Un visage sur des tee-shirts
Quant à son héritage théorique, il reste discrètement discuté. Une poignée d’adversaires estiment qu’attaquer les Etats-Unis était contre-productif. Une «stupidité stratégique», a même écrit le théoricien du jihad Abou Moussab al-Suri. «Sa stratégie de l’Amérique d’abord, de l’ennemi lointain, est toujours largement considérée comme une erreur significative», constate Glenn Robinson. «La preuve en est que très peu de djihadistes la suivent et la plupart ne l’ont jamais suivi.»
De fait, Al-Qaida est aujourd’hui une marque, un réseau, plus qu’une organisation cohérente. Ses franchises au Sahel comme en Somalie, au Yémen comme au Levant, ne frappent pas en Occident: elles s’ancrent dans les enjeux politiques locaux et jouissent d’une grande autonomie vis-à-vis d’une hiérarchie affaiblie, bien loin de la centrale triomphante sous Ben Laden.

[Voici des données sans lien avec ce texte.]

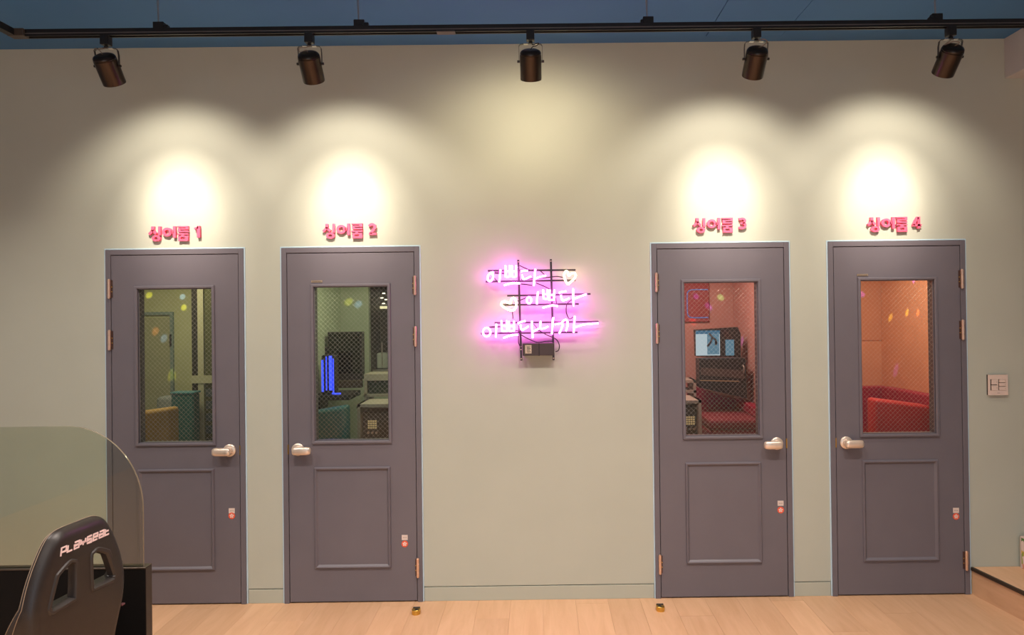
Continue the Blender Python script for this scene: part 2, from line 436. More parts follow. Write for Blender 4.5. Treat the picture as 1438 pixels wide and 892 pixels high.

Restent un visage sur des tee-shirts, un nom placardé à l’arrière de voitures, une effigie brandie lors de manifestations. Katherine Zimmerman pointe une vidéo des Shebabs de Somalie après un attentat en décembre dernier. Elle montre une partie de l’équipe regardant une vidéo de Ben Laden. «Une image destinée à témoigner du lien avec son héritage», assure-t-elle.